In Summary

Opinion piece for The Australian by Professor Mirko Bagaric, Dean of Law, Swinburne University of Technology

New Zealand Prime Minister Jacinda Ardern publicly has scolded Scott Morrison and Home Affairs Minister Peter Dutton for deporting criminals back to her country, but she’d have been better advised to tell her countrymen not to commit serious crimes in Australia.

Australia sets a really low bar for Kiwis to be able to remain here: don’t commit serious crimes while in this country. Anyone incapable of meeting this easy threshold must take complete personal responsibi­lity for their actions and stop complaining if they are deport­ed.

Ardern’s comments were not only impertinent but jurisprudentially flawed. Australia’s approach to deporting criminals is the most fair and effective mechanism in the world. The government can deport non-citizens who are sentenced to prison for a year or more.
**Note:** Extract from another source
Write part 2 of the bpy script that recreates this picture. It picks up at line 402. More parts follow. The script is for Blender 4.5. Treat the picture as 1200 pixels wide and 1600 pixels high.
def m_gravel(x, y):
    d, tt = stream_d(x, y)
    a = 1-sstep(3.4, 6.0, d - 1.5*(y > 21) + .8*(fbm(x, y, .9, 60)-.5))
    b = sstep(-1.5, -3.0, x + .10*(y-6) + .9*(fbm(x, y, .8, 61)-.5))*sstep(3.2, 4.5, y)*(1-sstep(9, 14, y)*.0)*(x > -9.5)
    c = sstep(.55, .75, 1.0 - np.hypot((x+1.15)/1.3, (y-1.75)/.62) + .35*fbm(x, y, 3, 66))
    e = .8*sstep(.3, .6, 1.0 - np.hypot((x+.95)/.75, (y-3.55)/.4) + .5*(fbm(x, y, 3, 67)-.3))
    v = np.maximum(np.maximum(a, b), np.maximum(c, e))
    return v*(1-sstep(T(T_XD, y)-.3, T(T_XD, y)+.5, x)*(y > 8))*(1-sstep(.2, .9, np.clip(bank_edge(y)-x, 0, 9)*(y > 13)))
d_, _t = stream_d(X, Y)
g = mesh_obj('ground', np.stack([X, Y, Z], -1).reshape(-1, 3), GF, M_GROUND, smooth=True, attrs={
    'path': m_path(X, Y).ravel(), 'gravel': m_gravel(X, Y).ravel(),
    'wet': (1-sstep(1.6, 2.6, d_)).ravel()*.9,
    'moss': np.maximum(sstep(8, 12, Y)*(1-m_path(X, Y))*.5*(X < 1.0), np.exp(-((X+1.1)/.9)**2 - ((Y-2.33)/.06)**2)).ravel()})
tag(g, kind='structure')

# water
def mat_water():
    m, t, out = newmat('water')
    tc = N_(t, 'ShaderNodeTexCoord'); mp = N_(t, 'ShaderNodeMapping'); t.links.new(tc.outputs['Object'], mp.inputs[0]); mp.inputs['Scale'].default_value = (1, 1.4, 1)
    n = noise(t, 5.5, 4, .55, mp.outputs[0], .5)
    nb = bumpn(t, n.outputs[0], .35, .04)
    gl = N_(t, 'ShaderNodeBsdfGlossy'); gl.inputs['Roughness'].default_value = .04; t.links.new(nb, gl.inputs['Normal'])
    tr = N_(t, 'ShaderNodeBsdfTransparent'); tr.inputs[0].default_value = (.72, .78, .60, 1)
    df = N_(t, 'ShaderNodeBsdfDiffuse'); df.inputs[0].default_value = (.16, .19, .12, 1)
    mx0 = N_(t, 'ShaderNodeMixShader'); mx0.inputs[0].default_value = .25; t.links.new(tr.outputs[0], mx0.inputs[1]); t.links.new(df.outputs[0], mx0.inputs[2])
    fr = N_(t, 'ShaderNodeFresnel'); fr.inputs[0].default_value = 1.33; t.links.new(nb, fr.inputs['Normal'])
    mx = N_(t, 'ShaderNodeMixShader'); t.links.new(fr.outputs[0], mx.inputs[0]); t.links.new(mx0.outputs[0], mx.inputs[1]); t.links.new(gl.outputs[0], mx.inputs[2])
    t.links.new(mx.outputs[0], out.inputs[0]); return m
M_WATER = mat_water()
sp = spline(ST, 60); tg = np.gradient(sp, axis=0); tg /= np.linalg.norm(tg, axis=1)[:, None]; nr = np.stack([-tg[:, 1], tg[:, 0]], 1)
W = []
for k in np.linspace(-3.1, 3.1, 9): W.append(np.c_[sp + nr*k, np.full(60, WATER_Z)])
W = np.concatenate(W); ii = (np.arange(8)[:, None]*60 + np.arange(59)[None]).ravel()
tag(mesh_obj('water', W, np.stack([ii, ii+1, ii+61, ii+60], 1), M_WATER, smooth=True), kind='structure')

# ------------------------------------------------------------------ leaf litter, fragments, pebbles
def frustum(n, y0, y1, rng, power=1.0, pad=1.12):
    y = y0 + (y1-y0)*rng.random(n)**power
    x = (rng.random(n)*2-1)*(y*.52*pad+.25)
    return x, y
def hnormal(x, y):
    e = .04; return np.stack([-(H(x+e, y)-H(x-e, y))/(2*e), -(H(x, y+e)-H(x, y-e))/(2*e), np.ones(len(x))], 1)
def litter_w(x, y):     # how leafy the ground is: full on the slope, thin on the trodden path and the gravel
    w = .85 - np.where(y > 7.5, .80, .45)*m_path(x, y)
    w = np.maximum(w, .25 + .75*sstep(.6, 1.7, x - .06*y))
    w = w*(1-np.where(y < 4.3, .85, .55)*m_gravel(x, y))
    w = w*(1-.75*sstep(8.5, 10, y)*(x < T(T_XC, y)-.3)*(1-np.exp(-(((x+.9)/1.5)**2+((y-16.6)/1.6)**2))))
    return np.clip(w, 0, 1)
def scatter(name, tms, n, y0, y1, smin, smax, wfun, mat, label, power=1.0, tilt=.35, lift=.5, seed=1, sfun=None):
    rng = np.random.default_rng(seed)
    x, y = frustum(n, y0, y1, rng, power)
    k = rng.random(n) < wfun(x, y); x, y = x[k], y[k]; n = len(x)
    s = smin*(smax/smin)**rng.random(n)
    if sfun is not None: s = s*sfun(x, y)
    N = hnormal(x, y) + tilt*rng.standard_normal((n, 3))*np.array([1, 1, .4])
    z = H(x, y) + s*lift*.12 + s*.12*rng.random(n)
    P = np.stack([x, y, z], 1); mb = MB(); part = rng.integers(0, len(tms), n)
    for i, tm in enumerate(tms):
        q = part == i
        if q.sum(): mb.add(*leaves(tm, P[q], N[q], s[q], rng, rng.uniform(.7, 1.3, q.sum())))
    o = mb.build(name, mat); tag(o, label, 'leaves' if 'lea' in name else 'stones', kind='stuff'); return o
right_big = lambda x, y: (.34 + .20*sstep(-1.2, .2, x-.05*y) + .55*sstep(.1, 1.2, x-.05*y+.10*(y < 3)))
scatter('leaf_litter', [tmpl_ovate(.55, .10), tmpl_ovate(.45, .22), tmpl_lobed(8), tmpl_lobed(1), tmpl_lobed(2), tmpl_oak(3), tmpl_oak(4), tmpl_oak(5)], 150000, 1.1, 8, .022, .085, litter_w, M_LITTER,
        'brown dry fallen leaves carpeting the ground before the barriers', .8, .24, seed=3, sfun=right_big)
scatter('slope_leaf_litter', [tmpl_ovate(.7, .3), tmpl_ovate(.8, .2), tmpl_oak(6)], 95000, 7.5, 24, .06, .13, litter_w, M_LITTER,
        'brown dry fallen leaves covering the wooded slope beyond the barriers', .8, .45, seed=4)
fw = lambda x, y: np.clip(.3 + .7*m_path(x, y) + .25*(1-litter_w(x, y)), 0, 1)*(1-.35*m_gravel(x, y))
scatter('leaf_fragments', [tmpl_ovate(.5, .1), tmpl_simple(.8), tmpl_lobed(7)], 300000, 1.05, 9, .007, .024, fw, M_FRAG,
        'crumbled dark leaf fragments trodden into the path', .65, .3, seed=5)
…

This is a far more transparent and effective policy than the New Zealand laws applied to foreign criminals, whereby offenders who have resided­ in New Zealand for 10 years can escape deportation. The 10-year exception is a random period­ and is no more logical than five years, or 12, or 20, and it prod­uces arbitrary outcomes.

It means that an offender in New Zealand who is not a citizen but who has resided there for nine years, has children born in New Zealand and who has deep ties to the country can be deported; yet a layabout who commits the same crime and has no family in New Zealand but has resided there for 11 years will be allowed to stay.

The legal system operates most fairly when rules are applied in a transparent and binary manner. The Australia deportation system, which is based on a binary construct­ (people are citizens or they are not), is far more coherent than standards based on numbers plucked out of the air, which are alway­s based on speculation, such as a person’s extent of integration into a country in which they are not a citizen.

All legal rules can sometimes throw up what seem to be harsh results but this is normally not a reason to bend the law or introduce qualifications and exceptions. If hard cases influence the operation of the law, they make for bad law.

To suggest that it is asking too much of non-citizens to avoid being imprisoned for a year constit­utes an intellectually barren and morally vacuous account of human responsibility and justice. The solution to the supposed problem of excessive criminal deportation rests with individual action, not discretionary expres­sions of government compassion. The expectation that people should not commit serious crime is one that nobody (citizens and non-citizens alike) can legitimately reject.

Moreover, the moment exceptions and qualifications are introduced into legal standards that deal with human interests, it is certain that people will try to fall within the scope of the exceptions. Hence it is inevitable that after the recent High Court decision in Love and Thoms (which held that those who identify as indigenous Aust­ralians, are recognised by the community as such, and can trace their descent, cannot be deported), a large ­number of offenders who are non-Australian citizens will asser­t an indigenous heritage.

Recently, Shane Martin, father of AFL star Dustin Martin, who was deported to New Zealand in 2016, claimed Aboriginal lineage. The government should expect an avalanche of such claims.

The claim that Australia’s crim­inal deportation policy is contributing to rising gang violence in New Zealand is misguided and a consideration that is irrelevant to Australia’s policy settings. If New Zea­land has a gang problem, it needs to take ownership of it. More effect­ive policin­g is a good start.

The main consideration guiding our government in developing laws and policies is always the best interests of Australians. The Australian parliament cannot govern in the best interests of Kiwis. ­Deportation is the only sanction at the disposal of our government that ensures offenders will not again harm any of us. It would be remiss of our government’s duty of care to us all to subordinate the safety of Australians to citizens of other countries.

And the special ties between Australia and New Zealand do not justify a racist policy that treats their criminals more favourably than those from India, China or Greece. This is especially the case given that New Zealand is a wealthy developed nation with ample resources to devote to law and order.

Crime damages people, often very badly. Australia is a welcoming country, with very high levels of immigration. The only way to balance these considerations is to have an unequivocal policy that non-citizens who harm Australians will be removed.

If another country finds this policy corrosive, it would benefit from some schooling in the areas of national sovereignty and governme­nt priorities — not to mention diplomacy.